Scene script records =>
--------------------------------
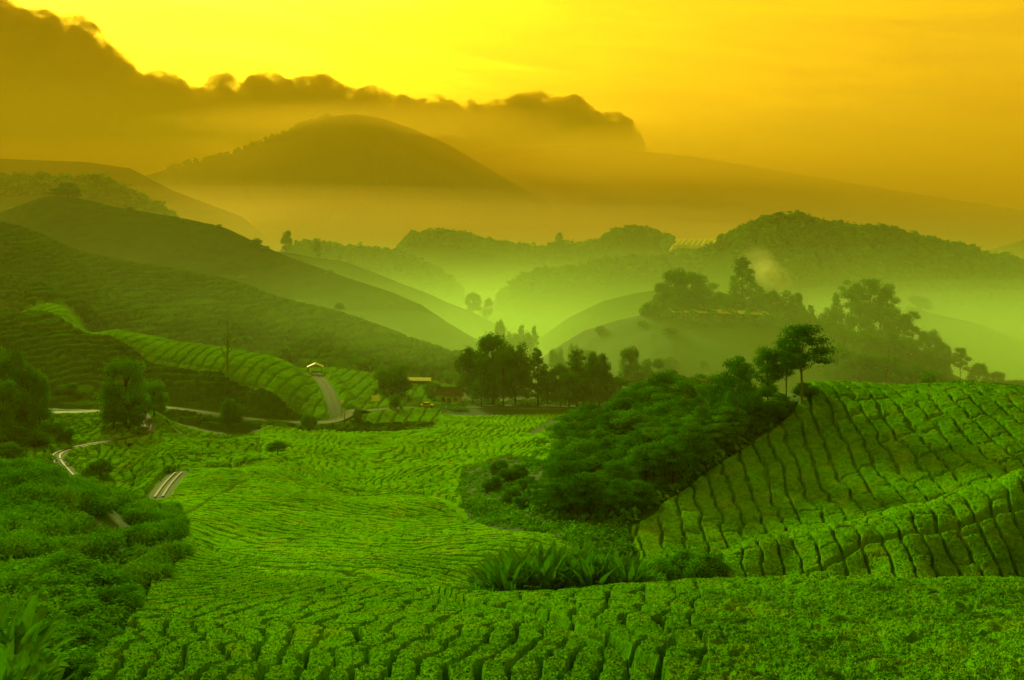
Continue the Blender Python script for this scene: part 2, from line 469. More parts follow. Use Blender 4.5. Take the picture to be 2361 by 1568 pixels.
# wheel tracks and roads: (width, seen centre line, kind)
ROADS = [
 ('road', 3.4, [(-300,955,262),(0,953,262),(90,952,263),(170,951,264),(240,948,268),(275,938,280),(350,936,288),(480,951,286),(560,965,284),(640,972,284),(720,976,284),(780,973,286),(830,952,302),(870,944,312),(980,938,328),(1100,940,334),(1230,944,333),(1340,944,334),(1460,948,332)]),
 ('track', 2.2, [(727,862,358),(745,880,340),(760,905,320),(768,930,304),(776,955,293),(782,972,287)]),
 ('track', 1.7, [(325,955,264),(340,975,250),(342,992,241),(322,1007,233),(260,1017,227),(190,1028,221),(135,1043,212),(127,1056,204),(140,1075,196),(160,1097,186)]),
 ('track', 1.3, [(412,1090,156),(395,1106,150),(380,1124,141),(366,1146,130)]),
]

def chaikin(p, n=2):
    for _ in range(n):
        q = [p[0]]
        for a, b in zip(p[:-1], p[1:]):
            q += [0.75 * a + 0.25 * b, 0.25 * a + 0.75 * b]
        q.append(p[-1]); p = np.array(q)
    return p



# (x, Y, z) along each road, and the ground graded to carry it
ROADLINES = []
for k_, w_, l_ in ROADS:
    p3 = chaikin(np.array([(X_of(p[0], p[2]), p[2], Z_of(p[1], p[2])) for p in l_], float), 3)
    ROADLINES.append((k_, w_, p3))


def grade():
    xx = X_of(UU, YY)
    for k, w, p in ROADLINES:
        best = np.full(UU.shape, 1e9); zr = np.zeros(UU.shape)
        m = (YY > p[:, 1].min() - 25) & (YY < p[:, 1].max() + 25) & (xx > p[:, 0].min() - 25) & (xx < p[:, 0].max() + 25)
        X_, Y_ = xx[m], YY[m]; b = best[m]; zz = zr[m]
        for a, c in zip(p[:-1], p[1:]):
            v = c[:2] - a[:2]; t = np.clip(((X_ - a[0]) * v[0] + (Y_ - a[1]) * v[1]) / (v @ v + 1e-9), 0, 1)
            d = np.hypot(X_ - a[0] - t * v[0], Y_ - a[1] - t * v[1]); q = d < b
            b[q] = d[q]; zz[q] = (a[2] + (c[2] - a[2]) * t)[q]
        f = 1 - smooth(w * .9 + 1.0, w * 2.0 + 5.0, b)
        TZ[m] = TZ[m] * (1 - f) + zz * f


grade()


def ground_z(u, Y):
    """height of the ground (bilinear on the terrain grid); arrays or scalars"""
    u = np.asarray(u, float); L = np.log(np.asarray(Y, float))
    a = np.clip((u - TU0) / TDU, 0, len(tu) - 1.001); b = np.clip((L - TL0) / TDL, 0, len(tl) - 1.001)
    i = a.astype(int); j = b.astype(int); fa = a - i; fb = b - j
    return (TZ[i, j] * (1 - fa) * (1 - fb) + TZ[i + 1, j] * fa * (1 - fb) + TZ[i, j + 1] * (1 - fa) * fb + TZ[i + 1, j + 1] * fa * fb)


def gz_xy(x, Y):
    return ground_z(U0 + np.asarray(x) / np.asarray(Y) * F, Y)


def hit(u, v, Y0=14.0, Y1=6000.0):
    """distance at which the line of sight through (u, v) meets the ground"""
    Ls = np.arange(math.log(Y0), math.log(Y1), 0.002)
    Ys = np.exp(Ls)
    vv = VH - ground_z(np.full(len(Ys), float(u)), Ys) / Ys * F
    k = np.nonzero(vv <= v)[0]
    return float(Ys[k[0]]) if len(k) else None


def seen_line(line, Y0=14.0, Y1=900.0):
    """a line on the ground given as seen points -> list of (x, Y)"""
    out = []
    for p in line:
        Y = hit(p[0], p[1], p[2] if len(p) > 2 else Y0, Y1)
        if Y: out.append((X_of(p[0], Y), Y))
    return np.array(out)


def build_ground():
    V = np.stack([X_of(UU, YY), YY, TZ], -1).reshape(-1, 3)
    n, m = UU.shape
    I = np.arange(n * m).reshape(n, m)
    Fq = np.stack([I[:-1, :-1], I[1:, :-1], I[1:, 1:], I[:-1, 1:]], -1)
    Yf = YY[:-1, :-1]
    parts = [('ground', 'tea valley ground of grass and bare earth under the bushes', Yf < 690, M['ground']),
             ('hills', 'hazy green hills behind the tea valley', (Yf >= 690) & (Yf < 2750), M['hill']),
             ('mountains', 'broad dark mountain rising from the mist', Yf >= 2750, M['mountain'])]
    for name, lab, mask, mat in parts:
        v, f = compact(V, Fq[mask])
        tag(obj_of(name, mesh_np(name, v, f), mat), lab, name.rstrip('s'), kind='structure')
    # the ground below and behind the camera
    s = 11.0
    xs = X_of(tu, s)
    Vb = [(x, s, ground_z(u, s)) for x, u in zip(xs, tu)]


build_ground()

# ---------------------------------------------------------------- tea: clipped rows modelled on a fine sheet over the ground
def seg_dist(x, y, line, best=None):
    """distance to a polyline in plan"""
    d = np.full(x.shape, 1e9, np.float32) if best is None else best
    for (ax, ay), (bx, by) in zip(line[:-1], line[1:]):
        pad = 4.0
        m = (x > min(ax, bx) - pad) & (x < max(ax, bx) + pad) & (y > min(ay, by) - pad) & (y < max(ay, by) + pad)
        if not m.any(): continue
        px, py = x[m] - ax, y[m] - ay
        vx, vy = bx - ax, by - ay
        t = np.clip((px * vx + py * vy) / (vx * vx + vy * vy + 1e-9), 0, 1)
        d[m] = np.minimum(d[m], np.hypot(px - t * vx, py - t * vy))
    return d


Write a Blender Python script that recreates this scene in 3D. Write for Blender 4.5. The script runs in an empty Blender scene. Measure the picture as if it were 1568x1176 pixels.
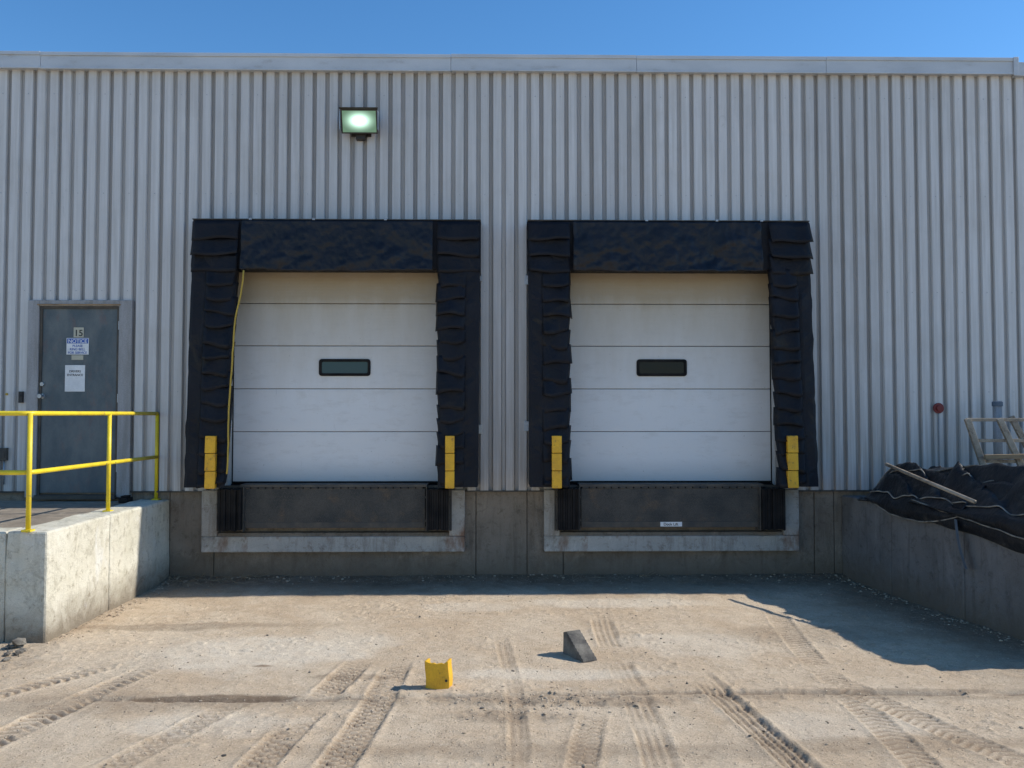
import bpy, bmesh, math, random
import numpy as np
from mathutils import Vector, Matrix, Euler
random.seed(7)
rng = np.random.RandomState(5)
scene = bpy.context.scene
scene.view_settings.view_transform = 'Standard'
scene.view_settings.look = 'None'
scene.view_settings.exposure = 0

# ---------------------------------------------------------------- image pixel coordinates projected through the camera onto world planes
F = 1314.0; D = 10.12; H = 1.93
ROT = Euler((math.radians(92.0), 0, math.radians(-0.9)))
RM = ROT.to_matrix(); C = Vector((0, -D, H))
def ray(u, v): return RM @ Vector(((u-784)/F, (588-v)/F, -1))
def W(u, v, y=0.0):
    d = ray(u, v); return C + d*((y-C.y)/d.y)
def G(u, v, z=0.0):
    d = ray(u, v); return C + d*((z-C.z)/d.z)
def X(u, y=0.0, v=634): return W(u, v, y).x
def Z(v, y=0.0, u=784): return W(u, v, y).z

SUN = Vector((1.27, 0.132, 1.0)).normalized()

# ---------------------------------------------------------------- materials
def new_mat(name):
    m = bpy.data.materials.new(name); m.use_nodes = True
    nt = m.node_tree; b = nt.nodes['Principled BSDF']
    return m, nt, b
def N(nt, t, **kw):
    n = nt.nodes.new(t)
    for k, v in kw.items():
        if k in n.inputs.keys(): n.inputs[k].default_value = v
        else: setattr(n, k, v)
    return n
def L(nt, a, b): nt.links.new(a, b)
def coords(nt, scale=(1, 1, 1)):
    tc = N(nt, 'ShaderNodeTexCoord'); mp = N(nt, 'ShaderNodeMapping')
    mp.inputs['Scale'].default_value = scale
    L(nt, tc.outputs['Object'], mp.inputs['Vector']); return mp.outputs[0]
def noise(nt, vec, scale, detail=6, rough=.6, dist=0):
    n = N(nt, 'ShaderNodeTexNoise'); n.inputs['Scale'].default_value = scale
    n.inputs['Detail'].default_value = detail; n.inputs['Roughness'].default_value = rough
    n.inputs['Distortion'].default_value = dist
    L(nt, vec, n.inputs['Vector']); return n.outputs['Fac']
def ramp(nt, fac, a, b, ca=0.0, cb=1.0):
    n = N(nt, 'ShaderNodeMapRange'); n.inputs['From Min'].default_value = a
    n.inputs['From Max'].default_value = b; n.inputs['To Min'].default_value = ca
    n.inputs['To Max'].default_value = cb; n.clamp = True
    L(nt, fac, n.inputs['Value']); return n.outputs[0]
def mix(nt, fac, a, b, mode='MIX'):
    n = N(nt, 'ShaderNodeMix', data_type='RGBA', blend_type=mode)
    for s, val in ((n.inputs[0], fac), (n.inputs[6], a), (n.inputs[7], b)):
        if isinstance(val, (int, float)): s.default_value = val
        elif isinstance(val, tuple): s.default_value = (*val, 1)
        else: L(nt, val, s)
    return n.outputs[2]
def mth(nt, op, a, b=0.0):
    n = N(nt, 'ShaderNodeMath', operation=op)
    for s, val in ((n.inputs[0], a), (n.inputs[1], b)):
        if isinstance(val, (int, float)): s.default_value = val
        else: L(nt, val, s)
    return n.outputs[0]
def mul(nt, col, g):
    cc = N(nt, 'ShaderNodeCombineColor')
    for i in range(3): L(nt, g, cc.inputs[i])
    return mix(nt, 1.0, col, cc.outputs[0], 'MULTIPLY')
def bump(nt, b, h, strength, dist=.01):
    n = N(nt, 'ShaderNodeBump'); n.inputs['Strength'].default_value = strength
    n.inputs['Distance'].default_value = dist
    L(nt, h, n.inputs['Height']); L(nt, n.outputs[0], b.inputs['Normal'])

def M(name, c1, c2, rough=.6, scale=3, stretch=(1, 1, 1), lo=.38, hi=.64, grain=.12, gscale=90,
      bmp=.2, bscale=60, bdist=.004, metal=0.0, c3=None, c3scale=6, c3lo=.6, c3hi=.72, spec=.4):
    m, nt, b = new_mat(name)
    v = coords(nt, stretch); v1 = coords(nt)
    col = mix(nt, ramp(nt, noise(nt, v, scale), lo, hi), c1, c2)
    if c3: col = mix(nt, ramp(nt, noise(nt, v, c3scale, 8, .7), c3lo, c3hi), col, c3)
    col = mul(nt, col, ramp(nt, noise(nt, v1, gscale, 3), .3, .7, 1-grain, 1+grain))
    L(nt, col, b.inputs['Base Color'])
    b.inputs['Metallic'].default_value = metal; b.inputs['Specular IOR Level'].default_value = spec
    L(nt, ramp(nt, noise(nt, v1, 5), .3, .7, rough*.85, min(1, rough*1.15)), b.inputs['Roughness'])
    if bmp: bump(nt, b, noise(nt, v1, bscale, 6), bmp, bdist)
    return m

def siding_mat():
    m, nt, b = new_mat('painted_corrugated_steel')
    v = coords(nt)
    sx = N(nt, 'ShaderNodeSeparateXYZ'); L(nt, v, sx.inputs[0])
    wn = N(nt, 'ShaderNodeTexWhiteNoise', noise_dimensions='1D')
    L(nt, mth(nt, 'FLOOR', mth(nt, 'MULTIPLY', sx.outputs[0], 1/.9)), wn.inputs['W'])
    st = noise(nt, coords(nt, (9, 9, .35)), 2.5, 6, .65)
    base = mix(nt, ramp(nt, st, .35, .68), (.61, .61, .61), (.50, .495, .485))
    blot = ramp(nt, noise(nt, v, 1.3, 8, .65), .5, .75, 0, .4)
    base = mix(nt, blot, base, (.41, .39, .36))
    # valleys painted darker to deepen the shade in the grooves
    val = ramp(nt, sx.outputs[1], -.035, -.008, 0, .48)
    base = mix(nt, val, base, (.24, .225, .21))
    low = ramp(nt, sx.outputs[2], 1.0, 2.4, .65, 0)
    base = mix(nt, mth(nt, 'MULTIPLY', low, ramp(nt, st, .3, .6)), base, (.34, .29, .24))
    base = mul(nt, base, ramp(nt, wn.outputs[0], 0, 1, .90, 1.06))
    spk = ramp(nt, noise(nt, v, 70, 3), .68, .74, 0, .35)
    base = mix(nt, spk, base, (.2, .19, .18))
    scf = ramp(nt, noise(nt, coords(nt, (1, 1, .5)), 6, 8, .8, 1.0), .62, .70, 0, .3)
    base = mix(nt, scf, base, (.34, .32, .30))
    p = W(543, 210, -.04)
    dx = mth(nt, 'ABSOLUTE', mth(nt, 'SUBTRACT', sx.outputs[0], p.x))
    f = mth(nt, 'MULTIPLY', ramp(nt, dx, .0, .05, 1, 0), mth(nt, 'MULTIPLY', ramp(nt, sx.outputs[2], p.z-1.0, p.z-.1, 0, .6), ramp(nt, sx.outputs[2], p.z, p.z+.05, 1, 0)))
    base = mix(nt, f, base, (.2, .19, .18))
    L(nt, base, b.inputs['Base Color'])
    b.inputs['Roughness'].default_value = .5
    b.inputs['Specular IOR Level'].default_value = .35
    bump(nt, b, noise(nt, coords(nt, (1, 1, .4)), 3.5, 3), .3, .02)
    return m

def door_mat():
    m, nt, b = new_mat('white_painted_sectional_door')
    v = coords(nt); sx = N(nt, 'ShaderNodeSeparateXYZ'); L(nt, v, sx.inputs[0])
    nn = noise(nt, coords(nt, (2.2, 1, .6)), 2.2, 7, .65)
    top = ramp(nt, mth(nt, 'ADD', sx.outputs[2], mth(nt, 'MULTIPLY', nn, .7)), 2.4, 4.0, 0, 1)
    col = mix(nt, top, (.71, .72, .73), (.42, .36, .26))
    edge = ramp(nt, mth(nt, 'ADD', sx.outputs[2], mth(nt, 'MULTIPLY', nn, .25)), 3.30, 3.45, 0, .6)
    col = mix(nt, edge, col, (.35, .28, .185))
    col = mix(nt, ramp(nt, noise(nt, coords(nt, (1, 1, 3)), 4, 9, .75), .52, .78, 0, .4), col, (.43, .41, .38))
    low = ramp(nt, sx.outputs[2], 1.1, 1.4, .45, 0)
    col = mix(nt, low, col, (.40, .38, .35))
    col = mix(nt, ramp(nt, noise(nt, v, 38, 2), .73, .77, 0, .6), col, (.2, .19, .18))
    scr = noise(nt, coords(nt, (30, 1, 1.6)), 1.6, 5, .7)
    col = mix(nt, ramp(nt, scr, .66, .72, 0, .3), col, (.38, .37, .36))
    L(nt, col, b.inputs['Base Color']); b.inputs['Roughness'].default_value = .45
    wv = N(nt, 'ShaderNodeTexWave', bands_direction='Z'); wv.inputs['Scale'].default_value = 18
    L(nt, v, wv.inputs['Vector'])
    bump(nt, b, mth(nt, 'ADD', wv.outputs['Fac'], mth(nt, 'MULTIPLY', noise(nt, v, 4, 3), 4)), .14, .006)
    return m

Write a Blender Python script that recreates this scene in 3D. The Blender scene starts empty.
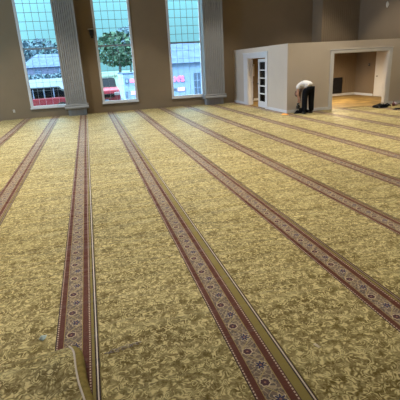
--------------------------------
SHORT PROBLEM =>
List the lines that contain the word "parts".

EXERCISE OUTPUT =>
Continue the Blender Python script for this scene: part 2, from line 469. More parts follow. Use Blender 4.5. Take the picture to be 2361 by 1568 pixels.
    parts = [('ground', 'tea valley ground of grass and bare earth under the bushes', Yf < 690, M['ground']),
    for name, lab, mask, mat in parts:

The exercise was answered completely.